Thursday, November 5, 2009

Shameless Plug...

As written several times, there are many who gently nudge, support, encourage and most of all, listen. I try to reciprocate but sometimes, I just fail.

A friend of mine, if I'm lucky enough to call him that, has written a book on Neil Diamond's life. And I'm shamelessly, plugging it here. My golden retriever is named after a lyric in one of Neil's songs:

The Story of My Life

"The story of my life is very plain to read
It starts the day you came
And ends the day you leave
The story of my life begins and ends with you
The names are still the same
And the story's still the truth


It's the story of our times and never letting go
If I die today, I wanted you to know "

Hope's real name? "Story Of Our Times"

So how does one actually meet these people? Well, in this case, one late evening in the mid-90s after having slept outside the Target Center for Elton John tickets (yes, for you youngsters that is long before buying tix online at Ticketmaster). After settling in front of the arena, #9 in line, I slept on a lawn chair completely set up with a cooler and some diet coke (go figure!!).

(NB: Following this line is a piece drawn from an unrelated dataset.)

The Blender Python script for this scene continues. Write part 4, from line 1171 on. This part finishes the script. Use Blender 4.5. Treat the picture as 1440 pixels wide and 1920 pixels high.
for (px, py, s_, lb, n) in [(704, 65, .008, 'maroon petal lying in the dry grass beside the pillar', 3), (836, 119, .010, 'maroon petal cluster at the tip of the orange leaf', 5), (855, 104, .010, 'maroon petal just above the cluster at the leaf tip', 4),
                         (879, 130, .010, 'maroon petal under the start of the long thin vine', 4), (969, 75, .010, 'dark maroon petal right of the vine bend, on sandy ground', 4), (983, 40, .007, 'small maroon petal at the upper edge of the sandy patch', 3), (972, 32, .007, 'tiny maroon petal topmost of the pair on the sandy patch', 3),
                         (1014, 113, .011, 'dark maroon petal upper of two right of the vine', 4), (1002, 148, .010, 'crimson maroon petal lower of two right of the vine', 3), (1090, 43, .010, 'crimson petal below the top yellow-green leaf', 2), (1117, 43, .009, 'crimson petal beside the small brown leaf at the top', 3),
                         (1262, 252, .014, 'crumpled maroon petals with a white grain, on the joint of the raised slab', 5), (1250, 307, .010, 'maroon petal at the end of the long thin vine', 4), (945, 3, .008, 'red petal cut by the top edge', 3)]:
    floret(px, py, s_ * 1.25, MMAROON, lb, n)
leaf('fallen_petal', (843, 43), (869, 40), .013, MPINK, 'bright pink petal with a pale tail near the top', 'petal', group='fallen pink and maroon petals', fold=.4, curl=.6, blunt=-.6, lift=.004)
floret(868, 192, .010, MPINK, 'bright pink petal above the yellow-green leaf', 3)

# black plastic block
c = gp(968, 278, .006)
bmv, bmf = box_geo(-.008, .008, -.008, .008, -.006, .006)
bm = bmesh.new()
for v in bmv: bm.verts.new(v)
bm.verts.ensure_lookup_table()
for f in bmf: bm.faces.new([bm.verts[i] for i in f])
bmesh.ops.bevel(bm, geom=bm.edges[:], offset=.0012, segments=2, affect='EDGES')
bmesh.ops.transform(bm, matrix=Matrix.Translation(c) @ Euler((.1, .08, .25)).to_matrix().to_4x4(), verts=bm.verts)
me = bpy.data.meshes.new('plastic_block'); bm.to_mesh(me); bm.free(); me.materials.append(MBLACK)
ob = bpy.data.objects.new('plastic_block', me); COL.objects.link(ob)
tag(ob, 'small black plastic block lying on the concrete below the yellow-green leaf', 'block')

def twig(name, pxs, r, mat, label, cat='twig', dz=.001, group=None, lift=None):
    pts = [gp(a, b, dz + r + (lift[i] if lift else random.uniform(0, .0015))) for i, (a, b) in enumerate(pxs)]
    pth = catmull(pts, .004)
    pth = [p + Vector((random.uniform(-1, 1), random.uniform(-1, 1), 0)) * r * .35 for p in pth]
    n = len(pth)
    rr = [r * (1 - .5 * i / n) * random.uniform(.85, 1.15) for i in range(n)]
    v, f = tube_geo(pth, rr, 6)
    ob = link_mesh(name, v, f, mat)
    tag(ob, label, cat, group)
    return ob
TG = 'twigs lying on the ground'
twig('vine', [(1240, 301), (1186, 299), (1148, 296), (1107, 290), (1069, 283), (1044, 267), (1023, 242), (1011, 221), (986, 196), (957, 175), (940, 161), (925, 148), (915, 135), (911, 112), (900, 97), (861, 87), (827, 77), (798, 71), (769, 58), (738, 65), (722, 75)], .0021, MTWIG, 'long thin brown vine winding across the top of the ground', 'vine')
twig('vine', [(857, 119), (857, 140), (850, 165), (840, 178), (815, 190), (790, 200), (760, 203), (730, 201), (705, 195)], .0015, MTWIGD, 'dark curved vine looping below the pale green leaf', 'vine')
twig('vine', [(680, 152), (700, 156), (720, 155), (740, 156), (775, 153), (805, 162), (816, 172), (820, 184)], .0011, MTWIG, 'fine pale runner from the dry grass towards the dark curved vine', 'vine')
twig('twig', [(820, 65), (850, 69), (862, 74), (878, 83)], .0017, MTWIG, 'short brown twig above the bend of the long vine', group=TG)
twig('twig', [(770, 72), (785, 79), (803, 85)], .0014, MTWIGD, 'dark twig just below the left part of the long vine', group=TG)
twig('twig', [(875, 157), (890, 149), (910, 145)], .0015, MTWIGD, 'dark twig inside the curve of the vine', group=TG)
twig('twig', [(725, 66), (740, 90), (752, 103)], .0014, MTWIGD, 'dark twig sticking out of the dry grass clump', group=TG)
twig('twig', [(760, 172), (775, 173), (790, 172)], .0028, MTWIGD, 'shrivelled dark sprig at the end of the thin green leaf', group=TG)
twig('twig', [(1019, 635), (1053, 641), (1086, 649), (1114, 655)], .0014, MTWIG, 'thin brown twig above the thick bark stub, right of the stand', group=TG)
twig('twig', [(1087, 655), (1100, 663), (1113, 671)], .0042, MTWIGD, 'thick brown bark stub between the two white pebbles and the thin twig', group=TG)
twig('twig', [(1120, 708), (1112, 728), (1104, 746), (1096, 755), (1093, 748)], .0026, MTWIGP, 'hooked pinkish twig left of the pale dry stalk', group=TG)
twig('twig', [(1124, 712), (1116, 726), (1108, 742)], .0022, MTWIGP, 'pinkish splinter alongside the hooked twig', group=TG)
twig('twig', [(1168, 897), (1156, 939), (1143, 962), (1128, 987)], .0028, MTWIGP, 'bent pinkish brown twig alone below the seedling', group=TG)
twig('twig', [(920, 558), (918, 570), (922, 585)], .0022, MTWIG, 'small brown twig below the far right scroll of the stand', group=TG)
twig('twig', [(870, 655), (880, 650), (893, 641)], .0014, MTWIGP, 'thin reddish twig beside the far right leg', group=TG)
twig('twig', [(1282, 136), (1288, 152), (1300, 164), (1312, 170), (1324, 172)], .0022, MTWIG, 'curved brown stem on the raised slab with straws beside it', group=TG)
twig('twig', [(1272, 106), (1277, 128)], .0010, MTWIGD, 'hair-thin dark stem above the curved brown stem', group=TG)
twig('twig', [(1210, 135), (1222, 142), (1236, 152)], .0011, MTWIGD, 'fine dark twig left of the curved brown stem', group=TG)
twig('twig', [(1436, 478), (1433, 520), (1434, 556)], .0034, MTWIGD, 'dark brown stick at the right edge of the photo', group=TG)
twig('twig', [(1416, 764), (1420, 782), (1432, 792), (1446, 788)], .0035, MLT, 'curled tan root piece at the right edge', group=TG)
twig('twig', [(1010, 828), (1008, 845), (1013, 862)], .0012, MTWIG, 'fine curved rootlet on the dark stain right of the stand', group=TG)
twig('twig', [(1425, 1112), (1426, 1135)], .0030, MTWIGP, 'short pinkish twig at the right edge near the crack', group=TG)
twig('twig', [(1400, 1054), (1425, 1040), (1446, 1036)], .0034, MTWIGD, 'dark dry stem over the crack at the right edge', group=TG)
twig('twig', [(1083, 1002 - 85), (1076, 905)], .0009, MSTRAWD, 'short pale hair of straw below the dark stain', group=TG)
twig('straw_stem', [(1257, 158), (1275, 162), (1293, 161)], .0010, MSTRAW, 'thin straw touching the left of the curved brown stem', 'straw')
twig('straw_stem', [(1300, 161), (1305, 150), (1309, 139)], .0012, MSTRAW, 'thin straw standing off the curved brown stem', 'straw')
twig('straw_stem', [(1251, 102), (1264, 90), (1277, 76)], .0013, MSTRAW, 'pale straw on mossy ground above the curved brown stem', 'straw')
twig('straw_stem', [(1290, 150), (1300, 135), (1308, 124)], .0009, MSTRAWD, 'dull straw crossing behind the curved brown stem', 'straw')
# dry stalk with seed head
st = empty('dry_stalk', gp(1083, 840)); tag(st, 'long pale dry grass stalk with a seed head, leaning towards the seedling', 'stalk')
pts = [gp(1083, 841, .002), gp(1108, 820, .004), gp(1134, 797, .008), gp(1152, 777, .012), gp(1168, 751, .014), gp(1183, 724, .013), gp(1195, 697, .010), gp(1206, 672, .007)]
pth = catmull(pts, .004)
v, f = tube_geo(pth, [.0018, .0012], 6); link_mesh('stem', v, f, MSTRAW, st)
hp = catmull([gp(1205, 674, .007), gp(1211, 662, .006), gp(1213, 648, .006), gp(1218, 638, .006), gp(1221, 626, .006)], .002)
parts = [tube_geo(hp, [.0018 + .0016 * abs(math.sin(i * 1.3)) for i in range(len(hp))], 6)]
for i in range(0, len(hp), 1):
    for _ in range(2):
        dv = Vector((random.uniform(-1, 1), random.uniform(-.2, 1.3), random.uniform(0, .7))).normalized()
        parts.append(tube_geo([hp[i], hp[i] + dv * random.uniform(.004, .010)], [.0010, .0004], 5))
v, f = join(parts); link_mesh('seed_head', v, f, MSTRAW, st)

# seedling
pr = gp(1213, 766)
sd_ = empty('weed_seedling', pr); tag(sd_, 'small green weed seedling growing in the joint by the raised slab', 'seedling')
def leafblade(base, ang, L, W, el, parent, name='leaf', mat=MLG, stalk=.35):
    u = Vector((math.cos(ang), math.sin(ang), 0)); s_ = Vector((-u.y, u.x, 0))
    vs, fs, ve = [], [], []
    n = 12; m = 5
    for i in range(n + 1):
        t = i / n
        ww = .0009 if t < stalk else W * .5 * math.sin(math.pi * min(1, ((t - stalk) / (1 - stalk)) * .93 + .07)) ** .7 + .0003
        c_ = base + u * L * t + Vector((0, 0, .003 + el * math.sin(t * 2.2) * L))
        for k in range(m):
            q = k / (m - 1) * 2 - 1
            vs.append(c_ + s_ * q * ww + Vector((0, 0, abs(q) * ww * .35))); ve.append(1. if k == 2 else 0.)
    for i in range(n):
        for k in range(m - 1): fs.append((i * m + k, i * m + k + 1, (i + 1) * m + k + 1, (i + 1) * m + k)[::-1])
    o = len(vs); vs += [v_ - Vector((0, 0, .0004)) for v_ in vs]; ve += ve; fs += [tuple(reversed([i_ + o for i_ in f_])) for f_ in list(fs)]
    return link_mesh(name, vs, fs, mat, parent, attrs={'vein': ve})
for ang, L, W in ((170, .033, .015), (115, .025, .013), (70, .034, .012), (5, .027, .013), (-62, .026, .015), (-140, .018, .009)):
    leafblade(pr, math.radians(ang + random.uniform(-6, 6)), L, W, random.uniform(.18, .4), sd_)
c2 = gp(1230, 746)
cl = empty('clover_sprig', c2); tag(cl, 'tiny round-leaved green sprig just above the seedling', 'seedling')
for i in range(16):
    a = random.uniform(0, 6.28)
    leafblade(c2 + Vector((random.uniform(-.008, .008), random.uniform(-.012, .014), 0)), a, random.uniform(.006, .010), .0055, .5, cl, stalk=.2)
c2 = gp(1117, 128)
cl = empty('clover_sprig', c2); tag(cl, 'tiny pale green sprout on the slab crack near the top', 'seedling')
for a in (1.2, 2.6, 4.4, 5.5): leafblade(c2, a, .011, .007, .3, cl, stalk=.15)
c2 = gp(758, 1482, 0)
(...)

I was ecstatic when the windows opened up and I was first in line at my window. MORE ecstatic when I realized I was going to see my very first Elton John show (I'm a die-hard).

Sadly, the night of the great concert, a certain music reviewer disparaged my idyllic piano player/singer and said the concert basically, sucked. They say health hath no fury like a woman scorned, and I would disagree. Hell hath no fury like a woman who reads a reviewer's comment and heartily disagrees. I wrote the repugnant reviewer. I asked him which grade school he actually graduated from and if he'd advanced musically beyond playing a xylophone and/or glockenspiel.

He wrote back. Eee gad!! Le Gasp! And therein started a friendship of sorts. I never met the man face to face until well into the 2000s. We corresponded about our kids, our lives, and he NEVER recanted his account of that concert. It never mattered to me. I'd moved on. And while I'm still a die-hard Elton fan, I too can sometimes understand where the reviewer comes from. I think he is spot on.

And so, I think a book by him, is probably less a review than a composite of a well-known, and beloved singer. If it holds true to form, it is worth the few bucks you will pay for it and I, for one, can tell you, he's objective.